How to set up a social ministry that lasts

Mike Kenneally, Unsplash

If you are a church group wanting to start some social ministry in your community, three principles stand out, I think:

  1. Set well-recognized, high standards. Aim to be widely respected.
  2. Don’t charge people for your services but trust that the money will come in somehow.
  3. Go to where the Kingdom of God will have the most impact; start at the bottom of the barrel.

These are derived from Jesus’ instructions to his itinerant-healing-and-preaching disciples in Matthew 10:

  1. Find the home of a local, well-respected worthy and lodge there. (This gives social accreditation of decent standards)
  2. ‘Freely you have have received, freely give’ but ‘workers deserve their wages’. The disciples’ stance was to serve for free, but to trust that they would be recompensed; God’s work, done God’s way, won’t lack God’s supply.
  3. ‘Go to the lost sheep of the house of Israel’. There are two ways to read this verse: assume that all the house of Israel are lost sheep; or perhaps the more straightforward one: the house of Israel has some sheep happily grazing, but others who are lost.
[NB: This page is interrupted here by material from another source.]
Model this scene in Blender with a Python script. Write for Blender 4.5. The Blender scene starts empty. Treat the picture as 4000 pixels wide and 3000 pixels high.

Go to the lost.

This made me think of two charities that I know about or have recently learnt about. Romsey Mill in Cambridge works with families and youth, and has various specialities, such as groups for young fathers, or for young people with ASD. St Luke’s Advice Service in Brighton offers help to people with debt or disability, often navigating government bureaucracy on behalf of their clients. (I didn’t contact either charity before writing this, which is off my own bat.)

Each:

  • is widely respected in the community (St Luke’s has commendations from each of the area’s three Members of Parliament)
  • Offers services for free or for a notional contribution. The real funds come from fundraising; leveraging available Government funds; and calling on a volunteer workforce and local goodwill. Local churches and maybe other groups like businesses or charitable groups see each charity as a legitimate outlet for community service. The goodwill of churches was behind their founding and helps to sustain them without compromising their specific focus or standards. So their money mostly doesn’t come from their clients and their work is not for profit. There are no strings attached.
  • Is set up for the people who most need help.

What a vision: the churches of our country patching the holes in our social support networks, in that way finding a ready audience, and living out and demonstrating the Kingdom of God in the sight of all.